De manière générale, l’état des nappes d’eau souterraines n’est pas bon. Au 1er janvier, la recharge en eau restait "peu intense", selon le BRGM, avec "plus des trois-quarts des nappes sous les normales mensuelles". Dans son dernier bulletin de surveillance (nouvelle fenêtre), le service géologique a prévenu que "durant l’hiver, les tendances dépendront essentiellement de la pluviométrie" et que "la recharge de ces prochains mois conditionnera les niveaux de l’été 2023".
Avec un mois de février très sec, les nappes phréatiques souffrent donc d’un mois de retard. Et celui de mars va être crucial, puisqu’il signe la fin de la période dite de "recharge" des nappes, courant de septembre à mars. Quelques chiffres, communiqués par Météo France, pour se rendre compte de l’enjeu : de début septembre 2022 au 2 mars 2023, il est tombé en France l’équivalent de 435,1 millimètres de précipitations, la normale saisonnière étant de 583,7 millimètres. Autrement dit, il faudrait que d’ici au 31 mars, il tombe quelque 150 millimètres de pluies dans le pays… ce qui s’est produit une seule fois en 60 ans de relevés météorologiques, en mars 2001. En effet, la normale pour un mois de mars ne dépasse pas les 67 millimètres de précipitations.
Les hydrologues que nous avons interrogés sur les propos du ministre de l’Agriculture sont unanimes.
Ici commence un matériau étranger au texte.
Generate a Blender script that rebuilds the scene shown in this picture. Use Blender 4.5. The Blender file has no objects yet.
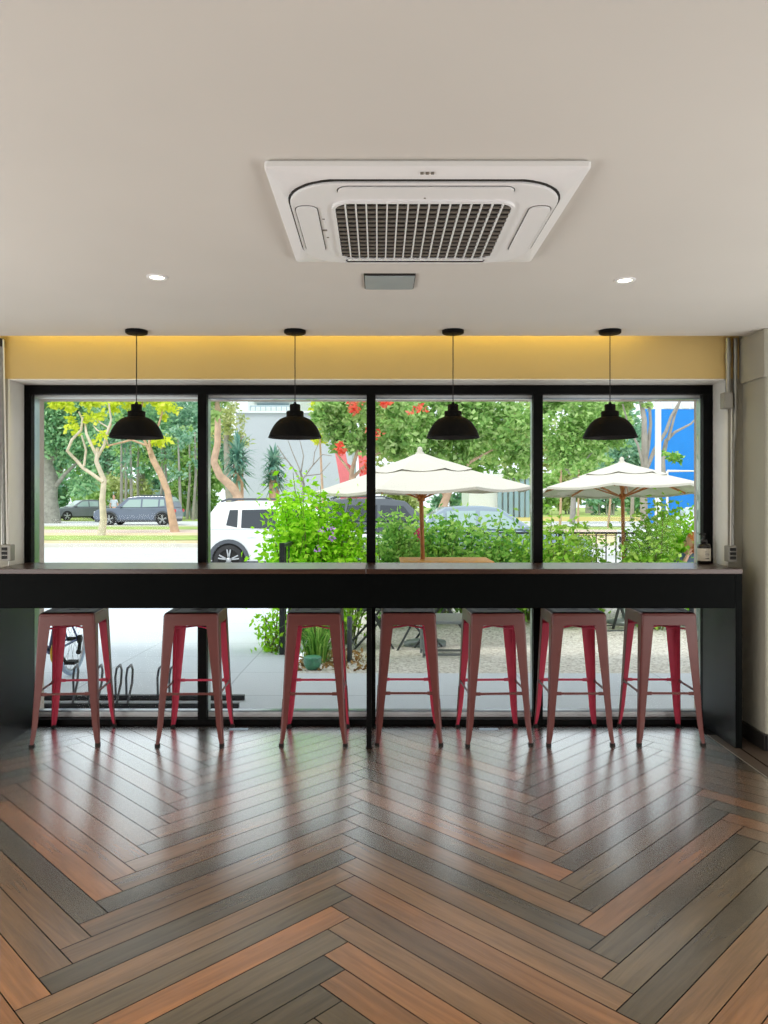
import bpy, math, random
import numpy as np
from mathutils import Vector, Matrix

PI = math.pi
C = bpy.context.scene.collection
SC = bpy.context.scene

# ------------------------------------------------------------------ camera, world, lights, exposure
CAM_Z, FPX, VX, VY = 1.40, 760.0, 378.0, 500.0
cam_d = bpy.data.cameras.new('camera')
cam = bpy.data.objects.new('camera', cam_d)
C.objects.link(cam)
cam.location = (0, 0, CAM_Z)
cam.rotation_euler = (PI / 2, 0, 0)
cam_d.sensor_fit = 'VERTICAL'
cam_d.sensor_height = 36.0
cam_d.lens = FPX * 36.0 / 1024.0
cam_d.shift_x = 6.0 / 1024.0
cam_d.shift_y = -12.0 / 1024.0
cam_d.clip_start = 0.05
cam_d.clip_end = 400
SC.camera = cam

SC.view_settings.view_transform = 'Standard'
SC.view_settings.look = 'None'
SC.view_settings.gamma = 1.0
SC.view_settings.use_curve_mapping = False
SC.view_settings.exposure = 0.0
SC.cycles.denoising_prefilter = 'FAST'
SC.cycles.max_bounces = 10
SC.cycles.diffuse_bounces = 5
SC.cycles.transparent_max_bounces = 24

world = bpy.data.worlds.new('sky')
SC.world = world
world.use_nodes = True
wn = world.node_tree
bg = wn.nodes['Background']
bg.inputs['Color'].default_value = (0.88, 0.95, 1.0, 1)
bg.inputs['Strength'].default_value = 1.45


def light(name, kind, loc, rot, energy, color, **kw):
    d = bpy.data.lights.new(name, kind)
    d.energy = energy
    d.color = color
    for k, v in kw.items():
        setattr(d, k, v)
    o = bpy.data.objects.new(name, d)
    o.location = loc
    o.rotation_euler = rot
    C.objects.link(o)
    return o


# hazy sun high over the street, softened by thin cloud
light('sun', 'SUN', (0, 0, 20), (math.radians(28), math.radians(-18), 0), 2.0, (1.0, 0.97, 0.90), angle=math.radians(14))
# added fill lamps along the closed side walls, tilted up to brighten the ceiling
for sg in (-1, 1):
    light('side_fill', 'AREA', (sg * 3.25, .9, 1.1), (0, math.radians(sg * 115), 0), 160.0, (1.0, 0.99, 0.97),
          shape='RECTANGLE', size=1.9, size_y=5.8)


# ------------------------------------------------------------------ helpers
def S(r, g, b):
    def f(c):
        c /= 255.0
        return c / 12.92 if c <= 0.04045 else ((c + 0.055) / 1.055) ** 2.4
    return (f(r), f(g), f(b), 1.0)


def P(px, py, d):
    """photograph pixel at distance d -> world point"""
    return Vector(((px - VX) / FPX * d, d, CAM_Z - (py - VY) / FPX * d))


def PXX(px, d):
    return (px - VX) / FPX * d


def PZ(py, d):
    return CAM_Z - (py - VY) / FPX * d


class MB:
    def __init__(self):
        self.v, self.f, self.m, self.s = [], [], [], []

    def add(self, verts, faces, m=0, smooth=False):
        b = len(self.v)
        self.v.extend([tuple(p) for p in verts])
        for f in faces:
            self.f.append(tuple(i + b for i in f))
            self.m.append(m)
            self.s.append(smooth)

    def box(self, x0, x1, y0, y1, z0, z1, m=0):
        vs = [(x0, y0, z0), (x1, y0, z0), (x1, y1, z0), (x0, y1, z0), (x0, y0, z1), (x1, y0, z1), (x1, y1, z1), (x0, y1, z1)]
        self.add(vs, [(0, 3, 2, 1), (4, 5, 6, 7), (0, 1, 5, 4), (1, 2, 6, 5), (2, 3, 7, 6), (3, 0, 4, 7)], m)

    def bar(self, p, q, w, h, m=0, up=(0, 0, 1)):
        p, q = Vector(p), Vector(q)
        t = (q - p).normalized()
        u = Vector(up)
        s = t.cross(u)
        if s.length < 1e-4:
            s = t.cross(Vector((1, 0, 0)))
        s.normalize()
        u = s.cross(t).normalized()
        vs = []
        for e in (p, q):
            for a, b in ((-1, -1), (1, -1), (1, 1), (-1, 1)):
                vs.append(e + s * (a * w / 2) + u * (b * h / 2))
        self.add(vs, [(0, 1, 2, 3), (7, 6, 5, 4), (0, 4, 5, 1), (1, 5, 6, 2), (2, 6, 7, 3), (3, 7, 4, 0)], m)

    def tube(self, pts, r, n=8, m=0, caps=True, closed=False):
        pts = [Vector(p) for p in pts]
        k = len(pts)
        rs = r if isinstance(r, (list, tuple)) else [r] * k
        rings = []
        prev = None
        for i in range(k):
            if closed:
                t = pts[(i + 1) % k] - pts[i - 1]
            else:
                t = pts[min(i + 1, k - 1)] - pts[max(i - 1, 0)]
            t.normalize()
            if prev is None:
                a = Vector((0, 0, 1)) if abs(t.z) < 0.9 else Vector((1, 0, 0))
                u = t.cross(a).normalized()
            else:
                u = (prev - t * prev.dot(t))
                if u.length < 1e-5:
                    u = t.cross(Vector((1, 0, 0)))
                u.normalize()
            prev = u
            w = t.cross(u)
            rings.append([pts[i] + (u * math.cos(2 * PI * j / n) + w * math.sin(2 * PI * j / n)) * rs[i] for j in range(n)])
        vs = [p for R in rings for p in R]
        fs = []
        for i in range(k if closed else k - 1):
            i2 = (i + 1) % k
            for j in range(n):
                fs.append((i * n + j, i * n + (j + 1) % n, i2 * n + (j + 1) % n, i2 * n + j))
        self.add(vs, fs, m, True)
        if caps and not closed:
            self.add(rings[0], [tuple(range(n - 1, -1, -1))], m)
            self.add(rings[-1], [tuple(range(n))], m)

    def lathe(self, prof, c=(0, 0, 0), n=24, m=0, axis='z', smooth=True):
        c = Vector(c)
        vs, fs = [], []
        for r, z in prof:
            for j in range(n):
                a = 2 * PI * j / n
                q = (r * math.cos(a), r * math.sin(a), z)
                if axis == 'y':
                    q = (q[0], q[2], q[1])
                elif axis == 'x':
                    q = (q[2], q[0], q[1])
                vs.append(c + Vector(q))
        for i in range(len(prof) - 1):
            for j in range(n):
                fs.append((i * n + j, i * n + (j + 1) % n, (i + 1) * n + (j + 1) % n, (i + 1) * n + j))
        self.add(vs, fs, m, smooth)

    def prism(self, poly, a0, a1, axis='z', m=0):
        n = len(poly)

        def q(p, a):
            if axis == 'z':
                return (p[0], p[1], a)
            if axis == 'y':
                return (p[0], a, p[1])
            return (a, p[0], p[1])
        vs = [q(p, a0) for p in poly] + [q(p, a1) for p in poly]
        fs = [tuple(range(n - 1, -1, -1)), tuple(range(n, 2 * n))]
        for i in range(n):
            fs.append((i, (i + 1) % n, n + (i + 1) % n, n + i))
        self.add(vs, fs, m)

    def loft(self, rings, m=0, smooth=False, cap=True):
        n = len(rings[0])
        vs = [p for R in rings for p in R]
        fs = []
        for i in range(len(rings) - 1):
            for j in range(n):
                fs.append((i * n + j, i * n + (j + 1) % n, (i + 1) * n + (j + 1) % n, (i + 1) * n + j))
        if cap:
            fs.append(tuple(range(n - 1, -1, -1)))
            fs.append(tuple(range((len(rings) - 1) * n, len(rings) * n)))
        self.add(vs, fs, m, smooth)

    def blob(self, c, r, m=0, nu=16, nv=10):
        c = Vector(c)
        rx, ry, rz = r if isinstance(r, (tuple, list)) else (r, r, r)
        vs = [c + Vector((0, 0, -rz))]
        for i in range(1, nv):
            t = -PI / 2 + PI * i / nv
            for j in range(nu):
                a = 2 * PI * j / nu
                vs.append(c + Vector((rx * math.cos(t) * math.cos(a), ry * math.cos(t) * math.sin(a), rz * math.sin(t))))
        vs.append(c + Vector((0, 0, rz)))
        fs = [(0, 1 + (j + 1) % nu, 1 + j) for j in range(nu)]
        for i in range(nv - 2):
            for j in range(nu):
                a, b = 1 + i * nu + j, 1 + i * nu + (j + 1) % nu
                fs.append((a, b, b + nu, a + nu))
        L = len(vs) - 1
        fs += [(L, 1 + (nv - 2) * nu + j, 1 + (nv - 2) * nu + (j + 1) % nu) for j in range(nu)]
        self.add(vs, fs, m, True)

    def build(self, name, mats, parent=None, bevel=None, seg=2, recalc=True):
        if not isinstance(mats, (list, tuple)):
            mats = [mats]
        org = Vector((0, 0, 0))
        q = parent
        while q is not None:
            org = org + q.location
            q = q.parent
        me = bpy.data.meshes.new(name)
        me.from_pydata([tuple(Vector(p) - org) for p in self.v], [], self.f)
        for mt in mats:
            me.materials.append(mt)
        me.polygons.foreach_set('material_index', self.m)
        me.polygons.foreach_set('use_smooth', self.s)
        me.update()
        if recalc:
            import bmesh
            bm = bmesh.new()
            bm.from_mesh(me)
            bmesh.ops.recalc_face_normals(bm, faces=bm.faces)
            bm.to_mesh(me)
            bm.free()
        o = bpy.data.objects.new(name, me)
        C.objects.link(o)
        o.parent = parent
        if bevel:
            md = o.modifiers.new('bevel', 'BEVEL')
            md.width = bevel
            md.segments = seg
            md.limit_method = 'ANGLE'
            md.angle_limit = math.radians(40)
        return o


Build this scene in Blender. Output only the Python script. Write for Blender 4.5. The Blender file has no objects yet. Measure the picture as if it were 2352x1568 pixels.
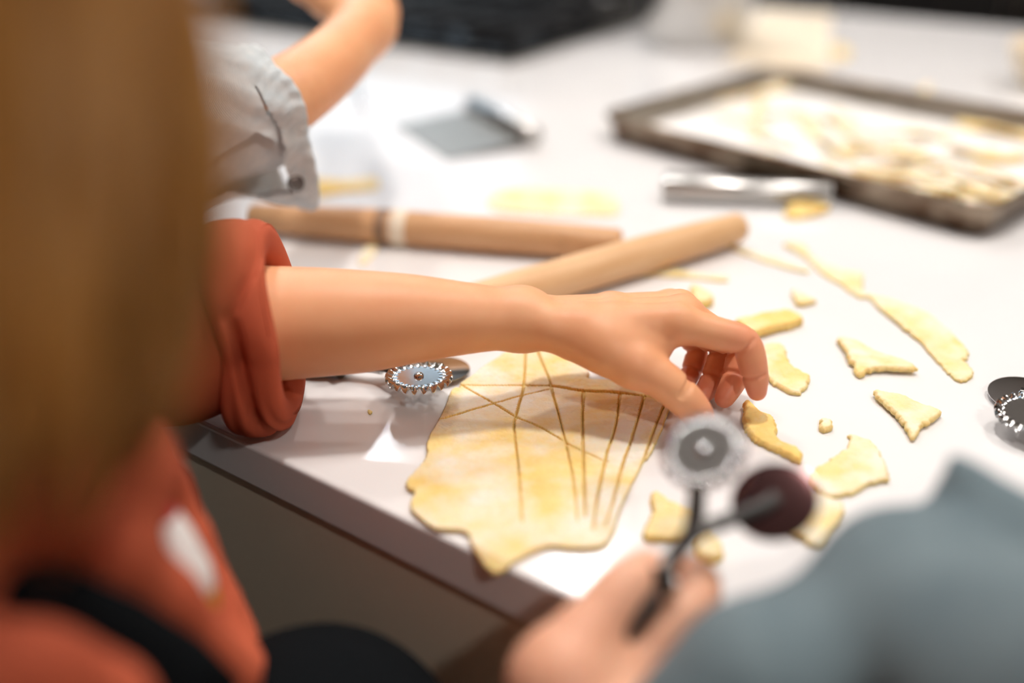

Des pluies normales au printemps ne seront pas suffisantes pour passer un été paisible. "C’est un raccourci très optimiste", observe Eric Sauquet, de l'Inrae. "Les mécanismes de recharge vont avoir lieu, ces apports vont combler en partie le déficit en eau, mais ce dernier est tel qu'il ne va pas se combler avec un mois de précipitations dites 'normales'." "Au vu de l'état du manteau neigeux et des nappes, qui contribuent à soutenir les débits au printemps et en été, et au vu de l'état des réservoirs, on peut clairement s'inquiéter pour cette année", abonde Florence Habets, hydroclimatologue au CNRS. En effet, une faible quantité de neige a bien des conséquences sur le niveau des lacs, des rivières, mais aussi des nappes d’eau souterraines.
Des pluies sont attendues pour la deuxième semaine de mars, selon les dernières prévisions de Météo France. Mais le gouvernement se prépare déjà à restreindre davantage l’eau dans certains territoires, alors qu’un plan de sobriété doit être présenté à la mi-mars. Un bulletin actualisé de l’état des nappes phréatiques par le BRGM est, quant à lui, attendu le 13 mars prochain.